Sage Geosystems is one company pursuing that strategy. Founded in 2020 by scientists and executives from the oil giant Shell, the Houston-based company aims to drill and frack a single well in sedimentary rock and use a set of concentric pipes to pump cool fluids into the rock and draw out hot ones. Instead of water, the firm might use liquid carbon dioxide, because it has a lower boiling point. The resulting steam would drive turbines specially designed to operate with carbon dioxide.

One longtime EGS proponent is trying a different, less technically challenging approach. Chemical engineer Jeff Tester of Cornell University helped run the Los Alamos work in the 1970s and was the lead author of a 2006 DOE report touting EGS. Now, he’s overseeing a program that this summer started to drill a test well in sedimentary rock on the Cornell University campus in New York state. Although rock temperatures could top out at just 100°C, that would be enough to produce hot water to heat all the university’s buildings, Tester says. And these lower temperatures are found in rock in many more places. “It doesn’t have to be high temperature,” he says. “That’s the beautiful feature of using [cooler rock] directly for heating.”

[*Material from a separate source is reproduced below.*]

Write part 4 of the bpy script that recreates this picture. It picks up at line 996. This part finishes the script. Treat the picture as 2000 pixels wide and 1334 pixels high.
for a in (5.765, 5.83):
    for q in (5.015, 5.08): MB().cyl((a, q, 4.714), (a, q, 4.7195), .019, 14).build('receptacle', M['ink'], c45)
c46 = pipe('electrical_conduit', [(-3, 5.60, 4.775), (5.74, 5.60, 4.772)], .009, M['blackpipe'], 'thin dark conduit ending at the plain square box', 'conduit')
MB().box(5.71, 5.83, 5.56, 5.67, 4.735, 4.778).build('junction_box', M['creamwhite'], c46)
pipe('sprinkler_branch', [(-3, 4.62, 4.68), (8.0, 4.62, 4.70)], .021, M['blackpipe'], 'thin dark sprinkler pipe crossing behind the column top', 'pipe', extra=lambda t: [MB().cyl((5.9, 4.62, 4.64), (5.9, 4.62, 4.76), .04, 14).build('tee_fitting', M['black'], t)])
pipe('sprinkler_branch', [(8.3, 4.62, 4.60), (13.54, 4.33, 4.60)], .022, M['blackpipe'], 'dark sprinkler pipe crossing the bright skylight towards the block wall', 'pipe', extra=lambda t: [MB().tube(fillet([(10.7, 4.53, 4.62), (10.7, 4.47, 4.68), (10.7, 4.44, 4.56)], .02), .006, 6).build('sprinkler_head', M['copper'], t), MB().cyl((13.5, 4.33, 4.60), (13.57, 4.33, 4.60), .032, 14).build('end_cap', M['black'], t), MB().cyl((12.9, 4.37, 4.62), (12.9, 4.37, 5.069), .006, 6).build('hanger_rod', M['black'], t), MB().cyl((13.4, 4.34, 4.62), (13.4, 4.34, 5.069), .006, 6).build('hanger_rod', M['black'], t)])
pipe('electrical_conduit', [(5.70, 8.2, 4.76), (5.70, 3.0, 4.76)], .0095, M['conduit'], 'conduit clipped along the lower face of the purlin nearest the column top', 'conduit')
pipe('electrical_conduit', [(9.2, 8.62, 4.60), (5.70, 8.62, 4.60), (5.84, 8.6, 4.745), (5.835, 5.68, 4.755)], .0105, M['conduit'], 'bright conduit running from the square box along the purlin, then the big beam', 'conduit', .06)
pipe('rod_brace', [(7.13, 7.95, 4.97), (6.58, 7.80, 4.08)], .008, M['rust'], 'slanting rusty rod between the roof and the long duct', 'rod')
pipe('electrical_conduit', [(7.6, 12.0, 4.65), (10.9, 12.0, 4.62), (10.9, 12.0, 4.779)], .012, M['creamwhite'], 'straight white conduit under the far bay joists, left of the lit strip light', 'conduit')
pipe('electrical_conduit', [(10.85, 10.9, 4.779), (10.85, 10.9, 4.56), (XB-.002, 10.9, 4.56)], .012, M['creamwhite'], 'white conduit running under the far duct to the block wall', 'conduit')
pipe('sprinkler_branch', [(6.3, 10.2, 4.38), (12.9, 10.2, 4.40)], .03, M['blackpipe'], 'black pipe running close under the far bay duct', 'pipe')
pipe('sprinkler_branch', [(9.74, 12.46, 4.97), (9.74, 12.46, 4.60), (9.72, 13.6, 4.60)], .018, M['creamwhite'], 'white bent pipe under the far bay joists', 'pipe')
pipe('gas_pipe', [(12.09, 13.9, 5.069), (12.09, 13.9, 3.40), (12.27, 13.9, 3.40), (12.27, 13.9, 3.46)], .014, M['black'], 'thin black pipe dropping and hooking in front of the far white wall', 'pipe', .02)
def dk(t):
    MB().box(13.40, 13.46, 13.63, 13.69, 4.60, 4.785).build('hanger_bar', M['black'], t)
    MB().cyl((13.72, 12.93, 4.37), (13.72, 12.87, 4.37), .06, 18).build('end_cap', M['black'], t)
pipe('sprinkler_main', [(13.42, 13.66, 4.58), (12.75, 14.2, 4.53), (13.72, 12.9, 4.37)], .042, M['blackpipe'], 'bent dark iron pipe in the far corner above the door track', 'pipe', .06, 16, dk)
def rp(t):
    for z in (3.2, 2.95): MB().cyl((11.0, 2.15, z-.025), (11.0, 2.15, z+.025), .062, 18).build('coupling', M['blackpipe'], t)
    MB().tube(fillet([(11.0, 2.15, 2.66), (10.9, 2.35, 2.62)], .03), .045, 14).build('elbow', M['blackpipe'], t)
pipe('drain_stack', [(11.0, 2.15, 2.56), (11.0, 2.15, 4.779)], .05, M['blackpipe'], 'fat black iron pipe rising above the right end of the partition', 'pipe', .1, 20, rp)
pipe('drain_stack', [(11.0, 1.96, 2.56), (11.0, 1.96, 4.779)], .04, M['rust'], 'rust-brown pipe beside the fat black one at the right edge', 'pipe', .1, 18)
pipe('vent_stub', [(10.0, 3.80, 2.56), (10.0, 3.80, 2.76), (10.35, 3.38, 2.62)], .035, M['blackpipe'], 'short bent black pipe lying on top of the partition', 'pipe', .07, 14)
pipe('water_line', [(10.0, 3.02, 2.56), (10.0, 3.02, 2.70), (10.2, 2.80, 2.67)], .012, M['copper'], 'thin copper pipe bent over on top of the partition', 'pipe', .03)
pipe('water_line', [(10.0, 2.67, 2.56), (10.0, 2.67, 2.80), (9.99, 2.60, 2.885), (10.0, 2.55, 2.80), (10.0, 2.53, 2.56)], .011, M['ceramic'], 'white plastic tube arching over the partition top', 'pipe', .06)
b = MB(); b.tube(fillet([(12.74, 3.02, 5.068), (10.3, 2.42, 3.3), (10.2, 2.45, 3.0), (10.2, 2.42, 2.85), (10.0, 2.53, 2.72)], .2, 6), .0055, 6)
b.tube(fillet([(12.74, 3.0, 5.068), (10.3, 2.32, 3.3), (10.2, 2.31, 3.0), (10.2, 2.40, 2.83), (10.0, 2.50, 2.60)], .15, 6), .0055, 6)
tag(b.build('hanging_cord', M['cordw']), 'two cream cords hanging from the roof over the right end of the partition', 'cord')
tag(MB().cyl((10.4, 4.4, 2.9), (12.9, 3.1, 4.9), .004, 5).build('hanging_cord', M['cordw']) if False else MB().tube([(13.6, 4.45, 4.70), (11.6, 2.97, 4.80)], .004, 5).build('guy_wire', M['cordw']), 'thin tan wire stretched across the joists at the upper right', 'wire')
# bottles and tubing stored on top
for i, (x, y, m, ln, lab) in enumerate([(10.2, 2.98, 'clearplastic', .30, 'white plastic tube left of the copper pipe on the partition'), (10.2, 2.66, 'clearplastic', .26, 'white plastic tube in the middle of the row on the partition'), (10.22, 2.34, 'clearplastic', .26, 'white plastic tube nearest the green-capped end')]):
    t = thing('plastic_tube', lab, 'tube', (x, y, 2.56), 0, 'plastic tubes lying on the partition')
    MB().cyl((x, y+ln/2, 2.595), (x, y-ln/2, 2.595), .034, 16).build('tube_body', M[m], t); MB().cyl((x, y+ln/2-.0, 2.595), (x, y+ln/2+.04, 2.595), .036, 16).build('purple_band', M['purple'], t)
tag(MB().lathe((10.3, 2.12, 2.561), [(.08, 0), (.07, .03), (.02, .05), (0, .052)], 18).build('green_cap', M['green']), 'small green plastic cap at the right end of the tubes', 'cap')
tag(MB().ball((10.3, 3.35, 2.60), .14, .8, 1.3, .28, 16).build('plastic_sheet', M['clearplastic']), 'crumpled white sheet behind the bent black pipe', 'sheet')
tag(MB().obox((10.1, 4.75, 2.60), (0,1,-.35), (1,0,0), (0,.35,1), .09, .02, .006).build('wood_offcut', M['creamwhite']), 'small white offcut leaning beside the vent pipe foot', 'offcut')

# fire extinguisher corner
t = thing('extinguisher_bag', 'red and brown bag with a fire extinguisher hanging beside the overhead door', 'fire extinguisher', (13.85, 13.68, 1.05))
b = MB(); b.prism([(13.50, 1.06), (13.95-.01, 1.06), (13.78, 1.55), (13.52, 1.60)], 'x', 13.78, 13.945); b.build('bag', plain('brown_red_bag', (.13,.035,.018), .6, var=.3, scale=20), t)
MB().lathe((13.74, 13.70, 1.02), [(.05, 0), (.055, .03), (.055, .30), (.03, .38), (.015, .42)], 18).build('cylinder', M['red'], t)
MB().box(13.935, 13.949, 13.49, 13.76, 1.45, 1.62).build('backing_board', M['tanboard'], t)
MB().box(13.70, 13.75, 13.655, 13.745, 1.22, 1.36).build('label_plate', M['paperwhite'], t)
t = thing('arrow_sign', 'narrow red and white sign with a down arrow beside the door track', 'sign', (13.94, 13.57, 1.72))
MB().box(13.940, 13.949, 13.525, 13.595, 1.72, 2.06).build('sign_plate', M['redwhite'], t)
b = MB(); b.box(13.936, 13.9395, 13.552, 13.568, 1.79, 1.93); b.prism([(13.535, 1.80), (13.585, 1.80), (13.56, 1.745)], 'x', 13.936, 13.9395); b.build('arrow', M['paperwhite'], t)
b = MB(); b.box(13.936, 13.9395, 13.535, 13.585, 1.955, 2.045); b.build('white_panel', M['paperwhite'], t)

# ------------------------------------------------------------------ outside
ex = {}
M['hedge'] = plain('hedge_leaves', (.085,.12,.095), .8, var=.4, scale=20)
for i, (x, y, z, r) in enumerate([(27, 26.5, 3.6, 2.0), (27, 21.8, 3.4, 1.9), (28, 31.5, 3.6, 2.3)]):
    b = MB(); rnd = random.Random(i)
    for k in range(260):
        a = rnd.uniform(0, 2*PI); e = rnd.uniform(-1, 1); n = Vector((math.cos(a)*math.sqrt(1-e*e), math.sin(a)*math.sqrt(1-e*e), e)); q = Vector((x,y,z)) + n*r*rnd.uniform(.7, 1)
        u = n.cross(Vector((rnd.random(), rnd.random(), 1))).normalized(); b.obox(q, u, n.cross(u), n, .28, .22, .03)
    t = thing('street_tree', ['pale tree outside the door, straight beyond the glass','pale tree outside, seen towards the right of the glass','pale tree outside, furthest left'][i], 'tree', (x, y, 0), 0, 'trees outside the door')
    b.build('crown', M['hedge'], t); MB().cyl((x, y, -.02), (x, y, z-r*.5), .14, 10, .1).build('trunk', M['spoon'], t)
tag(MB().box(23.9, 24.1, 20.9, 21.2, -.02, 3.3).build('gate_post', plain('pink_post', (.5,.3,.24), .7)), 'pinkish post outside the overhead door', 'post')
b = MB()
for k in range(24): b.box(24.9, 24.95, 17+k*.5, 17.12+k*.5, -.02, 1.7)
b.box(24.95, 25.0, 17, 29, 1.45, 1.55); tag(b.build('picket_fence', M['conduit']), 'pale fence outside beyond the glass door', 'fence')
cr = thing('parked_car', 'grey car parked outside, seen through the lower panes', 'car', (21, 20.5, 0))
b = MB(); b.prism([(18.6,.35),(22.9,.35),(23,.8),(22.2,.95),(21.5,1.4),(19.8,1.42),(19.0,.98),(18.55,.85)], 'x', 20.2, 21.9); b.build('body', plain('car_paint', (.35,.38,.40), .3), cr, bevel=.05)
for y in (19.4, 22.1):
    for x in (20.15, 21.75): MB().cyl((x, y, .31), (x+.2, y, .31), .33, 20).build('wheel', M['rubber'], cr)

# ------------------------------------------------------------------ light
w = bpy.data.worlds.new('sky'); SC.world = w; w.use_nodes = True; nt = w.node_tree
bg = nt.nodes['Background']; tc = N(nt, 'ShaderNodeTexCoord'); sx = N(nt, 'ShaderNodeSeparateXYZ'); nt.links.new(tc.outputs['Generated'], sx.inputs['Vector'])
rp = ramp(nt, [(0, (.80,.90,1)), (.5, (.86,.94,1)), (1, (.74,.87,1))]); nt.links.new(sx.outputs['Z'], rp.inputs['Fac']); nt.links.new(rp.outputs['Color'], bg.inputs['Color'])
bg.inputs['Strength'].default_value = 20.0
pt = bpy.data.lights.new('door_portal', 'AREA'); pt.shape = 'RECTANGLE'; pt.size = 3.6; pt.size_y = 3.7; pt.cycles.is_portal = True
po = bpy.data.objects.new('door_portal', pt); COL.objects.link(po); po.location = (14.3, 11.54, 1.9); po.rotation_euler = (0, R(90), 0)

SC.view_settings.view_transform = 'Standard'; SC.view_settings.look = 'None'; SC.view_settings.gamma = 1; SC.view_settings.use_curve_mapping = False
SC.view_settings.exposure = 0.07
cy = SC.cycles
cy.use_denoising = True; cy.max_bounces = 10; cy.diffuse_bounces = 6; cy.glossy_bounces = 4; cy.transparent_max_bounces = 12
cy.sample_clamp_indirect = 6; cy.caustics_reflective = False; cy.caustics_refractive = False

Around the FORGE site, researchers believe the hot, dry rock just a few kilometers below holds enough heat to power a city the size of Salt Lake City. Given its mission as a testbed, however, the facility might never produce enough power to light a single bulb.

That doesn’t trouble Moore. “The purpose of things like this is not to solve all the problems,” Moore said the day after the first frack, as he stood on a dirt road a short distance from the drill rig. Instead, he said, FORGE’s goal is to see whether it can “take [EGS] to the point where the private sector can see its viability.”